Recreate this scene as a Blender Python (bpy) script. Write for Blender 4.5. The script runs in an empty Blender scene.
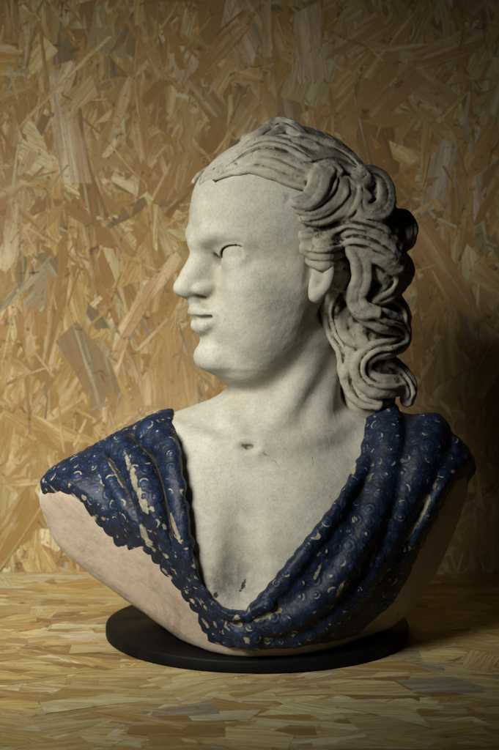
import bpy, math
import numpy as np
from mathutils.kdtree import KDTree

VOX = 1.2      # sculpting resolution in mm
F4 = np.float32
rng = np.random.default_rng(11)
C = bpy.context.scene.collection

# ------------------------------------------------------------------ camera model (mm)
PITCH = math.radians(4.3); CAM = np.array([0., -1500., 387.]); FOC = 1500.
FWD = np.array([0, math.cos(PITCH), -math.sin(PITCH)]); UP = np.array([0, math.sin(PITCH), math.cos(PITCH)])
def ray(px, py):
    return FWD + np.array([1., 0, 0])*(px-249.5)/FOC + UP*(375-py)/FOC
def W(px, py, y):
    d = ray(px, py); return CAM + d*((y-CAM[1])/d[1])

# ------------------------------------------------------------------ distance-field sculpting
class Grid:
    def __init__(s, lo, hi, h):
        s.h = h; s.lo = np.array(lo, float)
        s.ax = [np.arange(lo[i], hi[i]+h, h).astype(F4) for i in range(3)]
        s.D = np.full([len(a) for a in s.ax], 60, F4)
    def sub(s, lo, hi):
        sl = []
        for i in range(3):
            a = max(0, int(math.floor((lo[i]-s.lo[i])/s.h))); b = min(len(s.ax[i]), int(math.ceil((hi[i]-s.lo[i])/s.h))+1)
            if b <= a: return None, None
            sl.append(slice(a, b))
        return tuple(sl), np.ix_(*[s.ax[i][sl[i]] for i in range(3)])
    def put(s, sl, d, k=0., op='u'):
        A = s.D[sl]
        if op == 's': d = -d
        if k > 0:
            h = np.maximum(k-np.abs(A-d), 0)/k; h = h*h*(k*.25)
            s.D[sl] = np.minimum(A, d)-h if op == 'u' else np.maximum(A, d)+h
        else:
            s.D[sl] = np.minimum(A, d) if op == 'u' else np.maximum(A, d)
    def ell(s, c, r, k=0., op='u', R=None):
        m = max(r)+max(k, 4*s.h)+3
        sl, g = s.sub(np.array(c)-m, np.array(c)+m)
        if sl is None: return
        q = [g[i]-F4(c[i]) for i in range(3)]
        if R is not None:
            q = [q[0]*F4(R[i][0])+q[1]*F4(R[i][1])+q[2]*F4(R[i][2]) for i in range(3)]
        k0 = np.sqrt(sum((q[i]/F4(r[i]))**2 for i in range(3))); k1 = np.sqrt(sum((q[i]/F4(r[i]**2))**2 for i in range(3)))
        s.put(sl, (k0*(k0-1)/np.maximum(k1, 1e-6)).astype(F4), k, op)
    def tube(s, P, r, k=0., op='u', flat=None):
        P = np.array(P, float); r = np.atleast_1d(np.array(r, float)); r = np.interp(np.linspace(0, 1, len(P)), np.linspace(0, 1, len(r)), r)
        m = r.max()+max(k, 4*s.h)+3
        sl, g = s.sub(P.min(0)-m, P.max(0)+m)
        if sl is None: return
        T = np.full([x.stop-x.start for x in sl], 60, F4)
        for i in range(len(P)-1):
            a, b = P[i], P[i+1]; mm = max(r[i], r[i+1])+max(k, 4*s.h)+3
            s2, g2 = s.sub(np.minimum(a, b)-mm, np.maximum(a, b)+mm)
            if s2 is None: continue
            ab = b-a; L2 = max(float(ab@ab), 1e-6)
            q = [g2[j]-F4(a[j]) for j in range(3)]
            t = np.clip((q[0]*F4(ab[0])+q[1]*F4(ab[1])+q[2]*F4(ab[2]))/F4(L2), 0, 1)
            d = np.sqrt((q[0]-t*F4(ab[0]))**2+(q[1]-t*F4(ab[1]))**2+(q[2]-t*F4(ab[2]))**2)-(F4(r[i])+t*F4(r[i+1]-r[i]))
            s3 = tuple(slice(s2[j].start-sl[j].start, s2[j].stop-sl[j].start) for j in range(3))
            T[s3] = np.minimum(T[s3], d)
        s.put(sl, T, k, op)
    def at(s, p):
        i = [min(max(int(round((p[j]-s.lo[j])/s.h)), 0), s.D.shape[j]-1) for j in range(3)]
        return float(s.D[i[0], i[1], i[2]])

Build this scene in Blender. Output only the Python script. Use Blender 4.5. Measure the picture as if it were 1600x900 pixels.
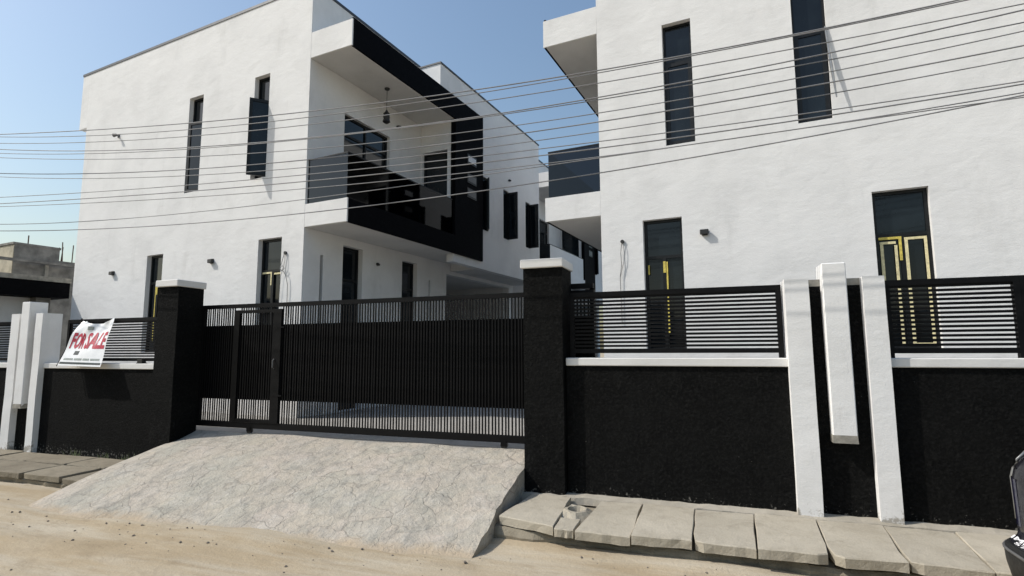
import bpy, bmesh, math, random
from mathutils import Vector, Matrix

# ------------------------------------------------------------------ camera, sky, sun, exposure
R = math.radians
scene = bpy.context.scene
for o in list(bpy.data.objects):
    bpy.data.objects.remove(o)

CAM_H = 1.65
cam_d = bpy.data.cameras.new('camera')
cam = bpy.data.objects.new('camera', cam_d)
scene.collection.objects.link(cam)
cam_d.sensor_width = 36.0
cam_d.lens = 846.45 / 1600 * 36.0
cam_d.clip_start = 0.05
cam_d.clip_end = 3000
cam.matrix_world = (Matrix.Translation((0, 0, CAM_H)) @ Matrix.Rotation(R(19.457), 4, 'Z')
                    @ Matrix.Rotation(R(90 + 6.441), 4, 'X') @ Matrix.Rotation(R(-0.278), 4, 'Z'))
scene.camera = cam

LIGHT = Vector((2.5, 1.0, -2.7)).normalized()          # direction the sunlight travels
ELEV = math.asin(-LIGHT.z)
AZ = math.atan2(-LIGHT.x, -LIGHT.y)                     # clockwise from +Y
world = bpy.data.worlds.new('World')
scene.world = world
world.use_nodes = True
wn = world.node_tree
sky = wn.nodes.new('ShaderNodeTexSky')
sky.sky_type = 'NISHITA'
sky.sun_disc = False
sky.sun_elevation = ELEV
sky.sun_rotation = AZ
sky.altitude = 10
sky.air_density = 1.6
sky.dust_density = 2.3
sky.ozone_density = 3.3
wn.nodes['Background'].inputs['Strength'].default_value = 0.132
wn.links.new(sky.outputs[0], wn.nodes['Background'].inputs[0])

sun_d = bpy.data.lights.new('sun', 'SUN')
sun_d.energy = 3.5
sun_d.angle = R(0.53)
sun_d.color = (1.0, 0.955, 0.88)
sun = bpy.data.objects.new('sun', sun_d)
scene.collection.objects.link(sun)
sun.location = (-30, -12, 40)
sun.rotation_euler = LIGHT.to_track_quat('-Z', 'Y').to_euler()

scene.view_settings.view_transform = 'Standard'
scene.view_settings.look = 'None'
scene.view_settings.gamma = 1
scene.view_settings.exposure = 0.13
scene.view_settings.use_curve_mapping = False

rnd = random.Random(7)
COL = scene.collection
HR = R(-6.496)                                           # the houses stand turned against the street
EX = Vector((math.cos(HR), math.sin(HR), 0))
EY = Vector((-math.sin(HR), math.cos(HR), 0))
ROAD = -0.15
YARD = 0.45

# ------------------------------------------------------------------ helpers
MATS = {}


class NT:
    def __init__(self, name):
        self.m = bpy.data.materials.new(name)
        self.m.use_nodes = True
        self.t = self.m.node_tree
        self.b = self.t.nodes['Principled BSDF']
        self.tc = self.t.nodes.new('ShaderNodeTexCoord')
        MATS[name] = self.m

    def n(self, typ, **kw):
        nd = self.t.nodes.new(typ)
        for k, v in kw.items():
            setattr(nd, k, v)
        return nd

    def l(self, a, b):
        self.t.links.new(a, b)

    def coord(self, scale=(1, 1, 1), rot=(0, 0, 0)):
        mp = self.n('ShaderNodeMapping')
        mp.inputs['Scale'].default_value = scale
        mp.inputs['Rotation'].default_value = rot
        self.l(self.tc.outputs['Object'], mp.inputs[0])
        return mp.outputs[0]

    def noise(self, scale, detail=4, rough=0.55, vec=None, dist=0.0):
        nd = self.n('ShaderNodeTexNoise')
        nd.inputs['Scale'].default_value = scale
        nd.inputs['Detail'].default_value = detail
        nd.inputs['Roughness'].default_value = rough
        nd.inputs['Distortion'].default_value = dist
        self.l(vec if vec else self.tc.outputs['Object'], nd.inputs['Vector'])
        return nd.outputs['Fac']

    def ramp(self, fac, stops):
        nd = self.n('ShaderNodeValToRGB')
        els = nd.color_ramp.elements
        while len(els) < len(stops):
            els.new(0.5)
        for e, (p, c) in zip(els, stops):
            e.position = p
            e.color = (c if isinstance(c, tuple) else (c, c, c)) + (1,)
        self.l(fac, nd.inputs[0])
        return nd.outputs[0]

    def mix(self, fac, a, b, mode='MIX'):
        nd = self.n('ShaderNodeMix', data_type='RGBA', blend_type=mode)
        for s, v in ((nd.inputs[0], fac), (nd.inputs[6], a), (nd.inputs[7], b)):
            if isinstance(v, (int, float)):
                s.default_value = v
            elif isinstance(v, tuple):
                s.default_value = v + (1,)
            else:
                self.l(v, s)
        return nd.outputs[2]

    def math(self, op, a, b):
        nd = self.n('ShaderNodeMath', operation=op)
        for s, v in ((nd.inputs[0], a), (nd.inputs[1], b)):
            if isinstance(v, (int, float)):
                s.default_value = v
            else:
                self.l(v, s)
        return nd.outputs[0]

    def bump(self, h, strength, distance, prev=None):
        nd = self.n('ShaderNodeBump')
        nd.inputs['Strength'].default_value = strength
        nd.inputs['Distance'].default_value = distance
        self.l(h, nd.inputs['Height'])
        if prev:
            self.l(prev, nd.inputs['Normal'])
        return nd.outputs[0]

    def out(self, col=None, rough=None, normal=None, metal=None, spec=None):
        for nm, v in (('Base Color', col), ('Roughness', rough), ('Normal', normal), ('Metallic', metal), ('Specular IOR Level', spec)):
            if v is None:
                continue
            if isinstance(v, (int, float)):
                self.b.inputs[nm].default_value = v
            elif isinstance(v, tuple):
                self.b.inputs[nm].default_value = v + (1,)
            else:
                self.l(v, self.b.inputs[nm])
        return self.m


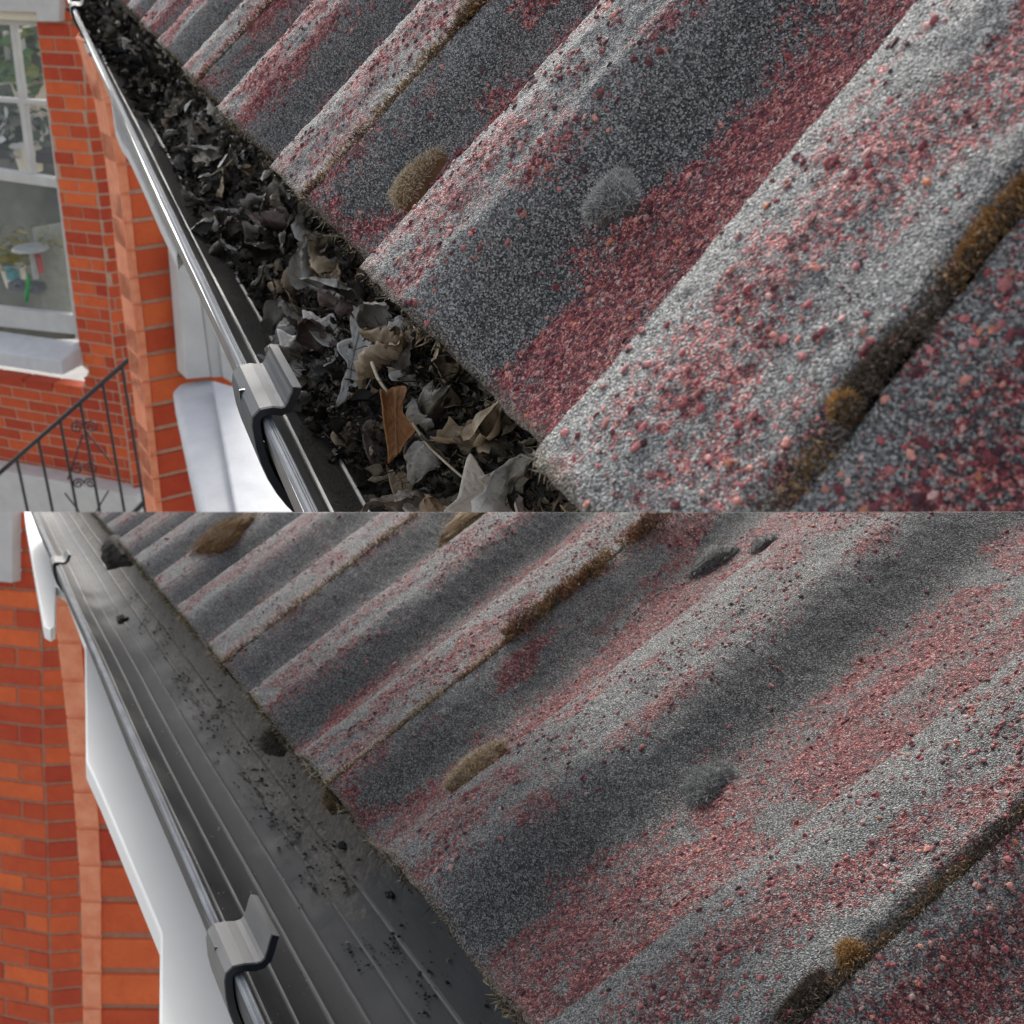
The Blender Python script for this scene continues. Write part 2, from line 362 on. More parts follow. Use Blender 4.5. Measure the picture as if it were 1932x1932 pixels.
def lumps(k, u0, u1, dens, parent, j):
    smax = S_MAX[k]; area = (u1 - u0) * smax
    n = int(area * 1e6 / 1.5 * dens) 
    u = RNG.uniform(u0 + .004, u1 - .001, n); s = RNG.uniform(.0015, smax - .003, n); pan = pan_mask(k, u, s); t = phase(u)
    jr = joint_roll(u); topm = (t < .33 + .06 * jr) * sm(.42, .64, fbm(u * 75, s * 75, 91, 4)) * .34 + (t < .36 + .04 * jr) * .045
    prob = np.where((pan > .45) & (t > .45), pan * .30, pan * .08) + topm * .7
    if j == -2: prob = np.maximum(prob, .3)
    keep = RNG.random(n) < prob; u = u[keep]; s = s[keep]; pan = pan[keep]; t = t[keep]; n = len(u)
    r = (.00024 + .00070 * RNG.random(n) ** 3.0) * np.where(t > .5, .95, 1.15) * (1.0 if dens > .5 else 1.35)
    P = surf(k, u, s); S = SITES[k]; e1 = surf(k, u + .001, s, rough=False) - surf(k, u - .001, s, rough=False); e1 /= np.linalg.norm(e1, axis=1)[:, None]
    N = np.cross(np.broadcast_to(S['s'], e1.shape), e1); N *= np.sign(N @ S['n'])[:, None]; N /= np.linalg.norm(N, axis=1)[:, None]; e2 = np.cross(N, e1)
    rings = [(1.05, -.25, 6), (.92, .36, 6), (.45, .62, 6)]; V = []
    rot = RNG.uniform(0, 6.28, n); el = RNG.uniform(.65, 1.35, n)
    for (rad, hh, sg) in rings:
        for q in range(sg):
            a_ = rot + q * 2 * math.pi / sg; jr = RNG.uniform(.6, 1.35, n)
            V.append(P + (r * rad * jr * el * np.cos(a_))[:, None] * e1 + (r * rad * jr / el * np.sin(a_))[:, None] * e2 + (r * hh * RNG.uniform(.7, 1.2, n))[:, None] * N)
    V = np.stack(V, 1)    # n,18,3
    fl = []
    for rr in range(2):
        for q in range(6):
            a_, b_ = rr * 6 + q, rr * 6 + (q + 1) % 6; fl.append((a_, b_, b_ + 6)); fl.append((a_, b_ + 6, a_ + 6))
    for q in range(4): fl.append((12, 12 + q + 1, 12 + q + 2))
    Fc = (np.array(fl)[None] + (np.arange(n) * 18)[:, None, None]).reshape(-1, 3)
    pal = np.array([(.52, .19, .19), (.60, .27, .22), (.34, .09, .10), (.20, .05, .065), (.60, .36, .33), (.62, .24, .14), (.10, .04, .05)])
    if k == 1: pal = pal * .82
    ci = RNG.choice(len(pal), n, p=[.22, .14, .2, .18, .10, .03, .13]); c = pal[ci] * RNG.uniform(.55, 1.2, n)[:, None]
    me = mesh('lichen', V.reshape(-1, 3), Fc, M_LICH, np.repeat(np.clip(c, 0, 1), 18, 0), None, False)
    link('lichen', me, k, parent, kind='stuff')

ROOF = [build_roof(0, 'corrugated concrete tile roof with pink lichen rising from the leaf-filled gutter', [-2, -1, 0, 1, 2, 3, 4, 5, 6]),
        build_roof(1, 'corrugated concrete tile roof with pink lichen rising from the emptied gutter', [-2, -1, 0, 1, 2, 3, 4, 5, 6, 7])]

# ---------------------------------------------------------------- blades of moss
def blades(mb, P, N, L, wdt, spread, cb, ct, rng):
    n = len(P); d = N + spread * rng.normal(size=(n, 3)); d /= np.linalg.norm(d, axis=1)[:, None]
    x = np.cross(d, rng.normal(size=(n, 3))); x /= np.linalg.norm(x, axis=1)[:, None]
    Ls = L * rng.uniform(.5, 1.3, n)
    bend = rng.normal(size=(n, 3)) * (Ls * .3)[:, None]
    for i in range(n):
        p = P[i]; q = p + d[i] * Ls[i] * .6 + bend[i] * .3; e_ = p + d[i] * Ls[i] + bend[i]
        b = len(mb.v); mb.v += [tuple(p - x[i] * wdt), tuple(p + x[i] * wdt), tuple(q + x[i] * wdt * .7), tuple(q - x[i] * wdt * .7), tuple(e_)]
        mb.f += [(b, b + 1, b + 2, b + 3), (b + 3, b + 2, b + 4)]
        v = rng.uniform(.6, 1.3); c0 = tuple(min(1, y * v) for y in cb); c1 = tuple(min(1, y * v) for y in ct)
        mb.c += [c0, c0, c1, c1, c1]
def cushion(k, px, h, rx, rs, hh, label, cb, ct, n=900, L=.0035, core=None, uo=None, group=None, nofix=False):
    P0 = uo if uo is not None else None
    S = SITES[k]
    if P0 is None:
        q = hit(k, px, S['n'] * h, S['n']); u_, s_ = q[0], q @ S['s']
    else: u_, s_ = P0
    if h > .001 and not nofix:
        un = u_
        for _ in range(6):
            W = WARP[k]; un = u_ - (np.interp(un, W['u'], W['a']) + np.interp(un, W['u'], W['b']) * s_)
            h = float(prof(np.array(un))); q = hit(k, px, S['n'] * h, S['n']); u_, s_ = q[0], q @ S['s']
        h -= .0005
    base = np.array([u_, 0, 0]) + S['s'] * s_ + S['n'] * h
    rng = np.random.default_rng(int(abs(px[0]) * 7 + px[1])); core = core or cb
    mb = MB(); ex = np.array([1, 0, 0]); es = S['s']; en = S['n']
    R_, Q_ = 9, 16; vv = []
    for i in range(R_ + 1):
        for j in range(Q_):
            ph = i / R_ * math.pi / 2; a_ = j / Q_ * 2 * math.pi
            jr = 1 + .22 * (rng.random() - .5) + .28 * math.sin(a_ * 3 + px[0]) * math.sin(ph)
            vv.append(base + ex * rx * math.sin(ph) * math.cos(a_) * jr + es * rs * math.sin(ph) * math.sin(a_) * jr + en * hh * math.cos(ph) - en * .003 * (i == R_))
    ff = [(i * Q_ + j, i * Q_ + (j + 1) % Q_, (i + 1) * Q_ + (j + 1) % Q_, (i + 1) * Q_ + j) for i in range(R_) for j in range(Q_)]
    root = thing('moss_cushion', k, base, label, 'moss', group)
    mb.add(vv, ff, core); part('cushion_core', mb, M_MOSS, root, k, col=True)
    mb = MB(); ph = np.arccos(rng.uniform(0, 1, n)); a_ = rng.uniform(0, 6.283, n)
    D = np.sin(ph)[:, None] * np.cos(a_)[:, None] * ex + np.sin(ph)[:, None] * np.sin(a_)[:, None] * es + np.cos(ph)[:, None] * en
    jr = (1 + .28 * np.sin(a_ * 3 + px[0]) * np.sin(ph)) * rng.uniform(.9, 1.12, n)
    P = base + (np.sin(ph) * np.cos(a_) * jr)[:, None] * ex * rx + (np.sin(ph) * np.sin(a_) * jr)[:, None] * es * rs + np.cos(ph)[:, None] * en * hh
    blades(mb, P, D, L, .00010, .75, cb, ct, rng)
    part('moss_hairs', mb, M_MOSS, root, k, kind='stuff', col=True)
    return root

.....

- **Exercise objective**: Your task is to quote, unchanged, only the lines from the line bearing "Build this scene" through the line bearing "from mathutils import Vector, Matrix"; the pictures are not part of the copy.

- **Correct result**:
Build this scene in Blender. Output only the Python script. Use Blender 4.5. Measure the picture as if it were 1600x900 pixels.
import bpy, bmesh, math, random
from mathutils import Vector, Matrix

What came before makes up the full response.